Articulaciones desde el silencio: Una mirada a Desencierro,
de Juan Mihovilovich
Por Lilian Elphick
Desencierros
Juan Mihovilovich
Lom, Santiago de Chile, 2008. 233 pgs.
“Quiero ver la luz…”. Nuevamente brotan las palabras de Dostoievski en esta compleja novela de Mihovilovich, tanto para el texto en sí mismo como para el personaje-narrador innominado.

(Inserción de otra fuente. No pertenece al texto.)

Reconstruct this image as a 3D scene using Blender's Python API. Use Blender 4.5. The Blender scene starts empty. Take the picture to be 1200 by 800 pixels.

“Quiero ver la luz”: las palabras se liberan sólo cuando hay un par de ojos que las leen. No hay literatura sin lectura. El yo lector, en un acto de confianza y comunicación, logra desencerrar y desentrañar la densidad de la historia, sacándola de la oscuridad. Veamos lo que dice Jean Paul Sartre al respecto:
El objeto literario es un trompo extraño que sólo existe en movimiento. Para que surja, hace falta un acto concreto que se denomina la lectura y, por otro lado, sólo dura lo que la lectura dure. Fuera de esto, no hay más que trazos negros sobre el papel. (¿Por qué escribir?, de Jean Paul Sartre).
Hace un tiempo yo también plasmé un “¿por qué escribo?, sin ninguna seguridad, pisando arena movediza:
Hay tantas razones para escribir. Y tantas otras para olvidar. La vida es más veloz que la escritura; lo sé ahora en que me posiciono de mi espacio escritural con todo el amor que puede caber en el hueco de la mano. Una libertad, sin lugar a dudas. Mientras la vida corre desbocada, la escritura estalla en su punto fijo. La vida me ata; la escritura me libera. Invento mundos y así me re-invento, configurando un puzzle de ida y vuelta con otros inventores: Kafka, Cortázar, Lispector, Duras, Pizarnik.
Trompo. Embudo. Agujero. Desencierro nos ofrece estas tres posibilidades existenciales, y trae a la memoria la zona o territorio desde donde Julio Cortázar escribía: el intersticio(1). Es aquí donde la realidad se amplía y se libera el monstruo, o estalla la burbuja o algo se quiebra en el fondo de nosotros mismos. La vida ata de pies y manos al narrador de Desencierro, donde hasta sus actos más cotidianos pasan a formar parte de un sentimiento de extrañeza, de un dolor que no es tal si no es excéntrico, fuera del centro. Toda la novela está cruzada por esta descolocación, como si el personaje no supiera cómo (o desde dónde) vivir. De ahí, el silencio, el mutismo, esa mirada que insiste en el detalle microscópico de la existencia unheimlich u ominosa, que está destinada a estar oculta y de repente aflora. (Ver texto de Freud: “Das Unheimliche", 1919).
¿A quién le habla el narrador que monologa? Sólo presenciamos que esta oblicuidad también tiene que ver con el intersticio, con el desdoblamiento de la voz: el narrador crea un eco, un otro yo que pregunta y que, obviamente, es un ser ‘normal’ que, a duras penas, entiende las confesiones del protagonista y que es, a la vez, el agon, el desafío. El interlocutor es un visitante que está del otro lado de la cárcel o manicomio que, en este caso, viene a ser lo mismo, en términos de vigilancia.
Entre la historia narrada y la historia escuchada se articula el silencio. Y este silencio es de piedra. El personaje cae eternamente por sus propias palabras y sus significaciones. Puertas y ventanas que metaforizan los viajes de un habla que no quiere ser y que, sin embargo, es, en su propio destino ( el cementerio de gaviotas de la infancia, el viaje del abuelo en un barco de tercera, las múltiples muertes del personaje en el vientre materno y en los recintos de tortura).
Apariencia y realidad condensadas en una obra de ficción pueden perfectamente provocar paradojas. Al final, la puerta se abre, y comprendemos que el mundo araña su propio pozo. Con esta soledad extrema, la materia novelada se termina. Desencierro.
(1) Cortázar, Julio. “Del sentimiento de no estar del todo”. En: La vuelta al día en ochenta mundos, México, Siglo Veintiuno Editores, 1984.